Peter Keil
Peter Robert Keil was born in August 1942 in Züllichau, Pomerania (now Poland). After his father was killed on the Eastern Front during WWII, Keil and his mother fled through postwar Germany to West Berlin. Growing up among gray housing blocks, he found refuge in nearby parks, settings that later appeared frequently in his paintings.
Keil’s artistic awakening began in the local library, where he discovered Expressionism and especially Picasso. Inspired by vivid color and emotional force, he began painting, initially studying and copying Picasso’s work, whom he later met in Spain. At age fifteen, Keil met painter Otto Nagel, who became his first mentor. Nagel taught him technique, realism, and outdoor painting while guiding him through Berlin’s back streets, helping Keil develop an artist’s eye and foundational craft.
Keil later studied at the Berlin Academy of Fine Arts, where he formed important connections with artists including Baselitz, Fetting, Lüpertz, and Salomé. Immersed in Berlin’s avant-garde scene, he earned the nickname “Wildman of Berlin” for his passionate personality and expressive work. The construction of the Berlin Wall severed his relationship with Nagel but deepened the political and emotional content of his art.
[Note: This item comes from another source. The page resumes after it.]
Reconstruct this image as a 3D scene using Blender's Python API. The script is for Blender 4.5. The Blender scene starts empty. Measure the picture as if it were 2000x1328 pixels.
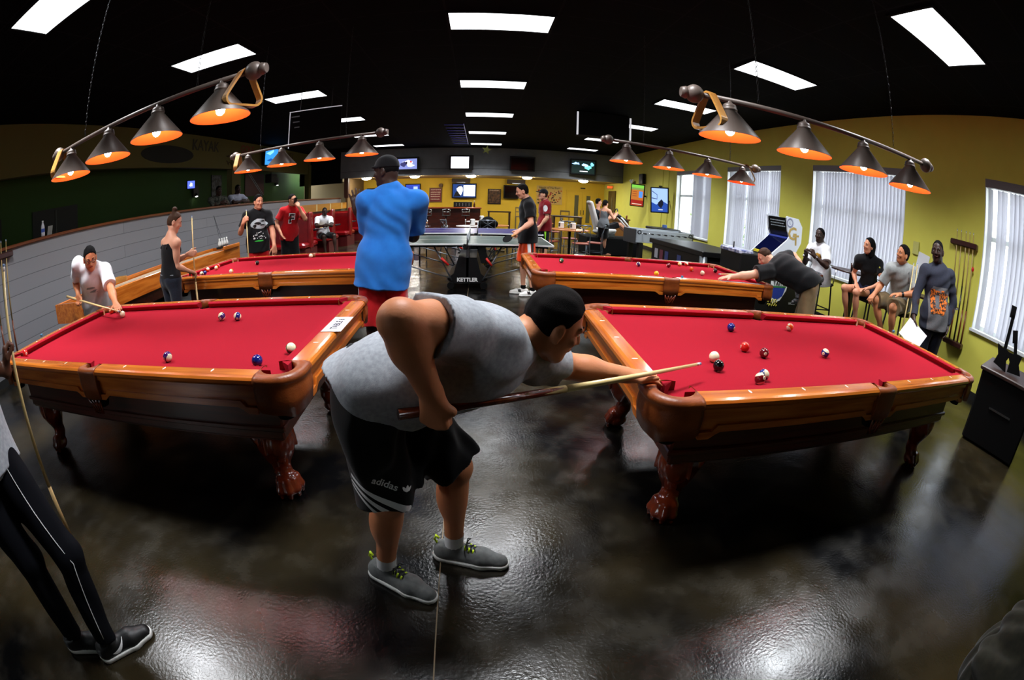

In the early 1960s, Keil befriended Joan Miró in Mallorca, whose emphasis on spontaneity and pure color helped steer him toward a raw neo-expressionist style. Keil later lived and worked in Paris and London, painting street life and portraits while refining his dynamic brushwork. His work from this period is now considered an important visual record of early West German neo-expressionism.